--- START OF AVAILABLE DATA ---

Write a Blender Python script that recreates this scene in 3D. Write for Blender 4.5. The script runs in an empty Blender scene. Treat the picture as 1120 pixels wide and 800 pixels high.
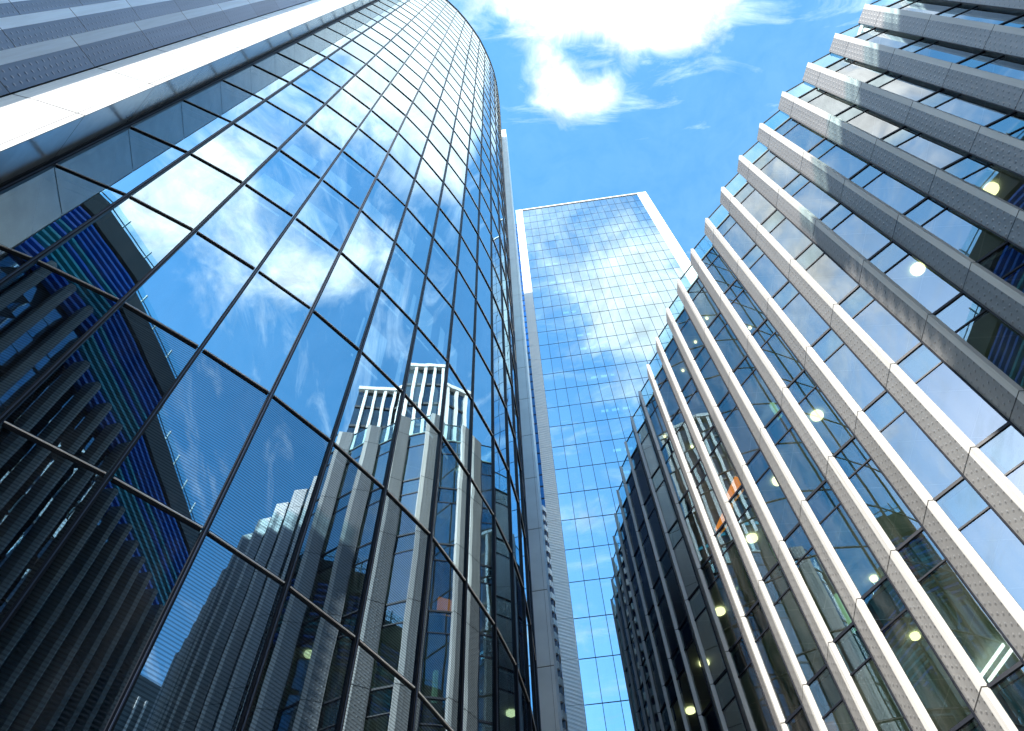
import bpy, math, random
from mathutils import Vector, Matrix
random.seed(7)
R = math.radians
SC = bpy.context.scene
COL = SC.collection
S = 3.85            # metres per storey; plan coordinates below are in storeys, camera at the origin
EYE = 1.6           # eye height above the paving

# ------------------------------------------------------------------ camera
F_PX, PITCH, ROLL = 839.85, 1.069029, -0.0545785
cp, sp, cr, sr = math.cos(PITCH), math.sin(PITCH), math.cos(ROLL), math.sin(ROLL)
fw = Vector((0, cp, sp)); r0 = Vector((1, 0, 0)); u0 = Vector((0, -sp, cp))
rt = cr * r0 + sr * u0; up = -sr * r0 + cr * u0
cam = bpy.data.cameras.new('camera'); camo = bpy.data.objects.new('camera', cam); COL.objects.link(camo)
camo.matrix_world = Matrix(((rt.x, up.x, -fw.x, 0), (rt.y, up.y, -fw.y, 0), (rt.z, up.z, -fw.z, EYE), (0, 0, 0, 1)))
cam.sensor_width = 36; cam.lens = F_PX / 1120 * 36
cam.clip_start = .1; cam.clip_end = 3000
SC.camera = camo

# ------------------------------------------------------------------ sky, sun, exposure
SUN_EL = R(37); SUN_H = Vector((-.65, -.76)).normalized()
SKY_STRENGTH = .175
w = bpy.data.worlds.new('World'); SC.world = w; w.use_nodes = True
nt = w.node_tree; nt.nodes.clear()
def N(t, **k):
    n = nt.nodes.new(t)
    for a, b in k.items(): setattr(n, a, b)
    return n
def L(a, b): nt.links.new(a, b)
def val(sock, v):
    if hasattr(v, 'is_output') or isinstance(v, bpy.types.NodeSocket): L(v, sock)
    else: sock.default_value = v
def M(op, a, b=None, c=None, clamp=False):
    n = N('ShaderNodeMath', operation=op); n.use_clamp = clamp
    val(n.inputs[0], a)
    if b is not None: val(n.inputs[1], b)
    if c is not None: val(n.inputs[2], c)
    return n.outputs[0]
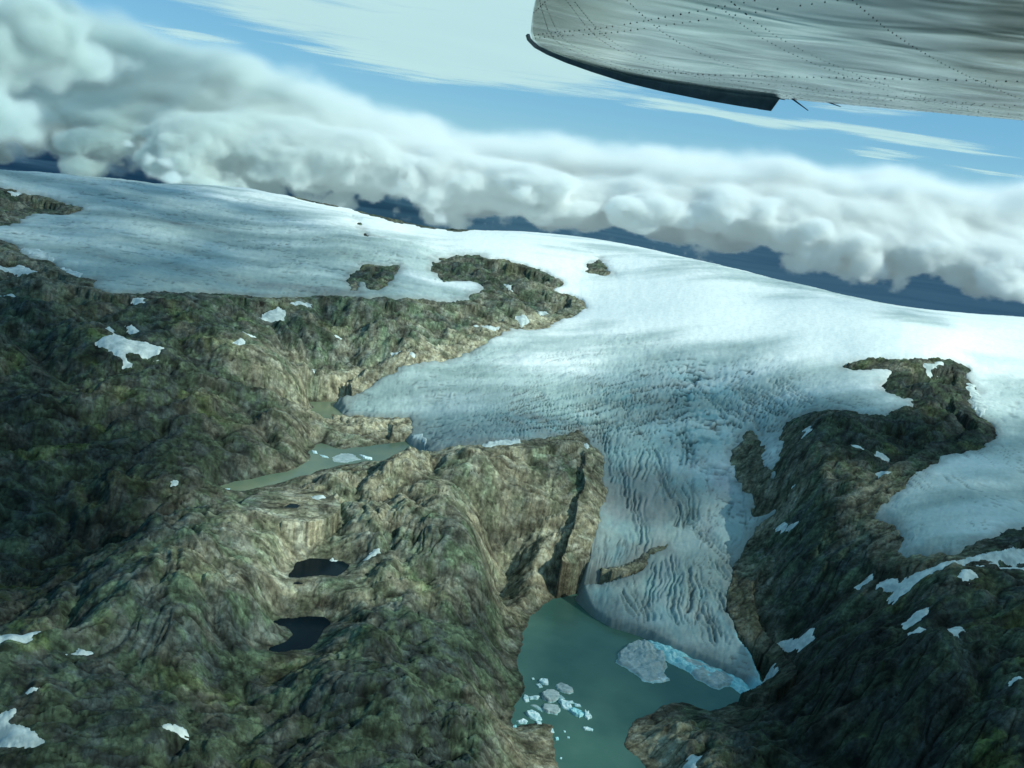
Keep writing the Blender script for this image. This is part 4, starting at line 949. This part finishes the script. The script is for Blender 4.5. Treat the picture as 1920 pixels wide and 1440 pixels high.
ring = [0*NVW+j for j in range(NVW)] + [i*NVW+NVW-1 for i in range(1, NUW)] + [(NUW-1)*NVW+j for j in range(NVW-2, -1, -1)] + [i*NVW for i in range(NUW-2, 0, -1)]
ring = np.array(ring); rn = np.roll(ring, -1)
qs = np.stack([ring, rn, rn+N0, ring+N0], 1)
pts = np.concatenate([Wg.reshape(-1, 3), top.reshape(-1, 3)])-np.array(wo)
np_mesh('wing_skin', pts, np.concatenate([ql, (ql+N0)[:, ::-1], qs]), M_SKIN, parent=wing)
# dark drooping edge along the tip
js = [j for j in range(NVW) if vv[j] > .30]
P0 = tip[js]; k_ = np.clip((vv[js]-.30)/.70, 0, 1)
dn = .0+.085*k_**1.3
out = np.gradient(P0, axis=0); out = np.stack([-out[:, 1], out[:, 0], 0*out[:, 0]], 1); out /= np.linalg.norm(out, axis=1)[:, None]
lip0 = P0 + np.array([0, 0, .01]) + out*.012; lip1 = P0 + out*.02; lip1[:, 2] -= dn
e = (P0[-1]-P0[-2]); e = e/np.linalg.norm(e); lip1[-3:] -= e*.05
lip2 = lip1 + out*.012; lip3 = lip0 + out*.012
n = len(js); pts = np.concatenate([lip0, lip1, lip2, lip3])-np.array(wo); i = np.arange(n-1)
def strip(o1, o2): return np.stack([i+o1*n, i+1+o1*n, i+1+o2*n, i+o2*n], 1)
q = np.concatenate([strip(0, 1), strip(1, 2), strip(2, 3), strip(3, 0), [[n-1, 2*n-1, 3*n-1, 4*n-1]], [[0, 3*n, 2*n, n]]])
np_mesh('tip_edge', pts, q, M_LIP, smooth=False, parent=wing)
# rivets
rv = []
def rivline(u0, v0, u1, v1, sp, r=.0042):
    a = wing_pt(u0, v0); b = wing_pt(u1, v1); n = max(2, int(np.linalg.norm(b-a)/sp))
    for k in range(n):
        t = (k+rng.uniform(-.06, .06))/n
        if rng.rand() > .05: rv.append((wing_pt(u0+(u1-u0)*t, v0+(v1-v0)*t), r*.75*rng.uniform(.8, 1.2)))
for v, sp, r in ((.10,.07,.004),(.30,.06,.005),(.33,.06,.005),(.62,.045,.006),(.78,.05,.0045),(.80,.05,.0045),(.875,.055,.0045),(.925,.055,.004),(.965,.05,.004),(.99,.06,.0035)):
    rivline(.01, v, .95, v, sp, r)
for u, sp in ((.06,.05),(.085,.05),(.17,.05),(.19,.05),(.30,.05),(.42,.05),(.44,.05),(.56,.05),(.68,.05),(.8,.05)):
    rivline(u, .04, u, .97, sp, .0038)
rivline(.12, .62, .5, .80, .045, .005)
V_ = []; Q_ = []
for p, r in rv:
    b0 = len(V_)
    for k in range(6): V_.append((p[0]+r*math.cos(k*math.pi/3), p[1]+r*math.sin(k*math.pi/3), p[2]+.0015))
    for k in range(6): V_.append((p[0]+.6*r*math.cos(k*math.pi/3), p[1]+.6*r*math.sin(k*math.pi/3), p[2]-r*.55))
    for k in range(6): Q_.append((b0+k, b0+(k+1) % 6, b0+6+(k+1) % 6, b0+6+k))
    Q_.append((b0+6, b0+7, b0+8, b0+9)); Q_.append((b0+6, b0+9, b0+10, b0+11))
np_mesh('rivets', np.array(V_)-np.array(wo), np.array(Q_), M_RIV, parent=wing)
def rod(name, a, b, r):
    bm = bmesh.new(); d = Vector(b)-Vector(a)
    bmesh.ops.create_cone(bm, cap_ends=True, segments=8, radius1=r, radius2=r*.5, depth=d.length)
    M = Matrix.Translation((Vector(a)+Vector(b))/2-wo) @ d.to_track_quat('Z', 'Y').to_matrix().to_4x4()
    bmesh.ops.transform(bm, matrix=M, verts=bm.verts); me = bpy.data.meshes.new(name); bm.to_mesh(me); bm.free(); me.materials.append(M_WICK)
    o = link(bpy.data.objects.new(name, me)); o.parent = wing; return o
def at_y(px, py, y): d = ray(px, py); return CAM+d*(y/d[1])
for (a, b, r) in (((1484,184),(1515,207),.006),((1543,188),(1576,200),.005),((1460,184),(1471,187),.006)):
    p = wp(*a); rod('static_wick', p, at_y(b[0], b[1], p[1]+.12), r)
for a, b in (((1535,163),(1580,172)),):
    rod('drain_tube', wp(*a)-np.array([0, 0, .015]), wp(*b)-np.array([0, 0, .02]), .006)
# ------------------------------------------------------------------ camera, sun, sky
cam = bpy.data.cameras.new('camera'); co = link(bpy.data.objects.new('camera', cam)); sc.camera = co
co.matrix_world = Matrix(((RGT[0], UPV[0], -FWD[0], 0), (RGT[1], UPV[1], -FWD[1], 0), (RGT[2], UPV[2], -FWD[2], H), (0, 0, 0, 1)))
cam.sensor_width = 36; cam.lens = 36*F_PX/1920; cam.clip_start = .1; cam.clip_end = 400000
sun = bpy.data.lights.new('sun', 'SUN'); sun.energy = 4.7; sun.angle = math.radians(.6); sun.color = (.95, 1, .88)
so = link(bpy.data.objects.new('sun', sun)); so.rotation_euler = Vector(SUN).to_track_quat('Z', 'Y').to_euler()
w = bpy.data.worlds.new('World'); sc.world = w; w.use_nodes = True
t = w.node_tree; bg = t.nodes['Background']
sky = t.nodes.new('ShaderNodeTexSky'); sky.sky_type = 'NISHITA'; sky.sun_disc = False
sky.sun_elevation = SUN_EL; sky.sun_rotation = SUN_AZ; sky.altitude = 3000; sky.air_density = 1.0; sky.dust_density = 0.0; sky.ozone_density = 1.0
tint = t.nodes.new('ShaderNodeMix'); tint.data_type = 'RGBA'; tint.blend_type = 'MULTIPLY'; tint.inputs[0].default_value = 1
t.links.new(sky.outputs[0], tint.inputs[6]); tint.inputs[7].default_value = (.74, .98, .95, 1)      # the green cast of the aircraft window
blu = t.nodes.new('ShaderNodeMix'); blu.data_type = 'RGBA'; blu.inputs[0].default_value = .6
t.links.new(tint.outputs[2], blu.inputs[6]); blu.inputs[7].default_value = (1.15, 3.8, 6.4, 1)      # clear high-altitude blue
t.links.new(blu.outputs[2], bg.inputs[0]); bg.inputs[1].default_value = .11
sc.view_settings.view_transform = 'Standard'; sc.view_settings.look = 'None'; sc.view_settings.exposure = 0
sc.render.engine = 'CYCLES'
sc.cycles.use_denoising = True
try: sc.cycles.denoiser = 'OPENIMAGEDENOISE'
except Exception: pass
sc.cycles.max_bounces = 10; sc.cycles.transparent_max_bounces = 12
sc.cycles.volume_bounces = 5; sc.cycles.volume_step_rate = 2.5; sc.cycles.volume_max_steps = 256
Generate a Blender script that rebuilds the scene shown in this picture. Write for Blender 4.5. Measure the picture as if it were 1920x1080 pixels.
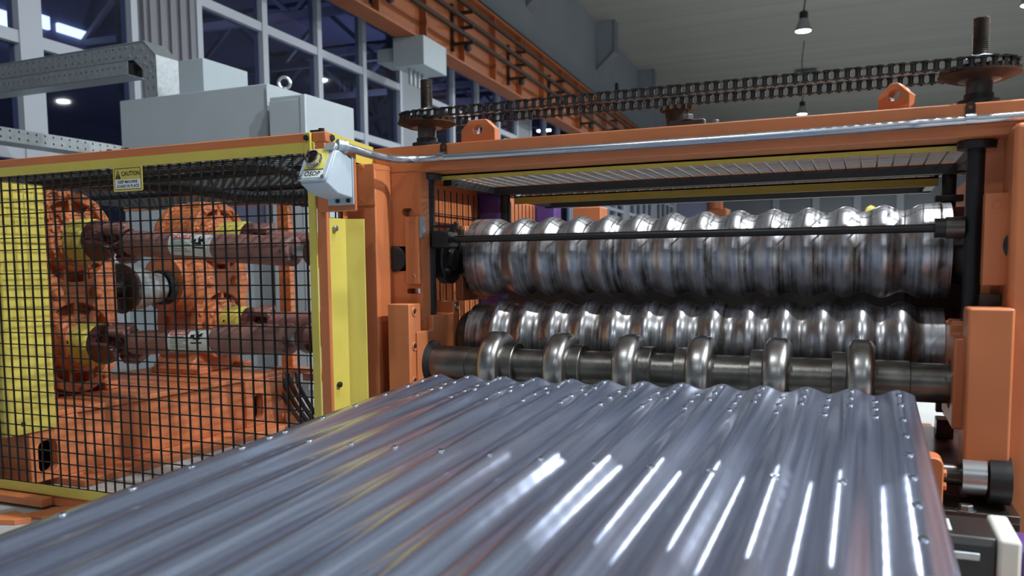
import bpy, bmesh, math, random
from mathutils import Vector, Matrix
random.seed(7)
PI = math.pi
for o in list(bpy.data.objects):
    bpy.data.objects.remove(o)
SC = bpy.context.scene
COL = SC.collection

# ------------------------------------------------------------------ camera
F, YAW, PIT, ROL = 1550.67, .4049, .0866, -.0093
CAM = Vector((1.1277, -2.5877, .8465))
_r = Vector((math.cos(YAW), math.sin(YAW), 0)); _f = Vector((-math.sin(YAW), math.cos(YAW), 0)); _u = Vector((0, 0, 1))
_f2 = _f*math.cos(PIT) - _u*math.sin(PIT); _u2 = _u*math.cos(PIT) + _f*math.sin(PIT)
_r2 = _r*math.cos(ROL) + _u2*math.sin(ROL); _u3 = _u2*math.cos(ROL) - _r*math.sin(ROL)
cd = bpy.data.cameras.new('camera'); co = bpy.data.objects.new('camera', cd); COL.objects.link(co)
co.matrix_world = Matrix((( _r2.x, _u3.x, -_f2.x, CAM.x), (_r2.y, _u3.y, -_f2.y, CAM.y), (_r2.z, _u3.z, -_f2.z, CAM.z), (0, 0, 0, 1)))
cd.sensor_fit = 'HORIZONTAL'; cd.sensor_width = 36; cd.lens = F/1920*36; cd.shift_y = 100/1920; cd.clip_start = .05; cd.clip_end = 300
cd.dof.use_dof = True; cd.dof.focus_distance = 2.75; cd.dof.aperture_fstop = 4.0
SC.camera = co

def at(px, py, X=None, Y=None, Z=None):
    """the point of the photograph's ray through a pixel on the plane X=, Y= or Z="""
    d = _r2*((px-960)/F) - _u3*((py-640)/F) + _f2
    if X is not None: t = (X-CAM.x)/d.x
    elif Y is not None: t = (Y-CAM.y)/d.y
    else: t = (Z-CAM.z)/d.z
    return CAM + d*t

# ------------------------------------------------------------------ world, light, exposure
w = bpy.data.worlds.new('world'); SC.world = w; w.use_nodes = True
w.node_tree.nodes['Background'].inputs[0].default_value = (.74, .87, 1, 1)
w.node_tree.nodes['Background'].inputs[1].default_value = .105
SC.view_settings.view_transform = 'Standard'; SC.view_settings.look = 'None'
SC.view_settings.gamma = 1; SC.view_settings.use_curve_mapping = False
SC.view_settings.exposure = 0.0
SC.cycles.max_bounces = 6; SC.cycles.sample_clamp_indirect = 4.0
LAMP_W = 420
LAMP_Z = 6.75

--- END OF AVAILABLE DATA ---

● TASK REQUIREMENTS:
Return only the lines from the start of the data through the line that contains "return n.outputs[0]", please, copying them exactly and omitting all pictures.

● WRITTEN ANSWER:
Write a Blender Python script that recreates this scene in 3D. Write for Blender 4.5. The script runs in an empty Blender scene. Treat the picture as 1120 pixels wide and 800 pixels high.
import bpy, math, random
from mathutils import Vector, Matrix
random.seed(7)
R = math.radians
SC = bpy.context.scene
COL = SC.collection
S = 3.85            # metres per storey; plan coordinates below are in storeys, camera at the origin
EYE = 1.6           # eye height above the paving

# ------------------------------------------------------------------ camera
F_PX, PITCH, ROLL = 839.85, 1.069029, -0.0545785
cp, sp, cr, sr = math.cos(PITCH), math.sin(PITCH), math.cos(ROLL), math.sin(ROLL)
fw = Vector((0, cp, sp)); r0 = Vector((1, 0, 0)); u0 = Vector((0, -sp, cp))
rt = cr * r0 + sr * u0; up = -sr * r0 + cr * u0
cam = bpy.data.cameras.new('camera'); camo = bpy.data.objects.new('camera', cam); COL.objects.link(camo)
camo.matrix_world = Matrix(((rt.x, up.x, -fw.x, 0), (rt.y, up.y, -fw.y, 0), (rt.z, up.z, -fw.z, EYE), (0, 0, 0, 1)))
cam.sensor_width = 36; cam.lens = F_PX / 1120 * 36
cam.clip_start = .1; cam.clip_end = 3000
SC.camera = camo

# ------------------------------------------------------------------ sky, sun, exposure
SUN_EL = R(37); SUN_H = Vector((-.65, -.76)).normalized()
SKY_STRENGTH = .175
w = bpy.data.worlds.new('World'); SC.world = w; w.use_nodes = True
nt = w.node_tree; nt.nodes.clear()
def N(t, **k):
    n = nt.nodes.new(t)
    for a, b in k.items(): setattr(n, a, b)
    return n
def L(a, b): nt.links.new(a, b)
def val(sock, v):
    if hasattr(v, 'is_output') or isinstance(v, bpy.types.NodeSocket): L(v, sock)
    else: sock.default_value = v
def M(op, a, b=None, c=None, clamp=False):
    n = N('ShaderNodeMath', operation=op); n.use_clamp = clamp
    val(n.inputs[0], a)
    if b is not None: val(n.inputs[1], b)
    if c is not None: val(n.inputs[2], c)
    return n.outputs[0]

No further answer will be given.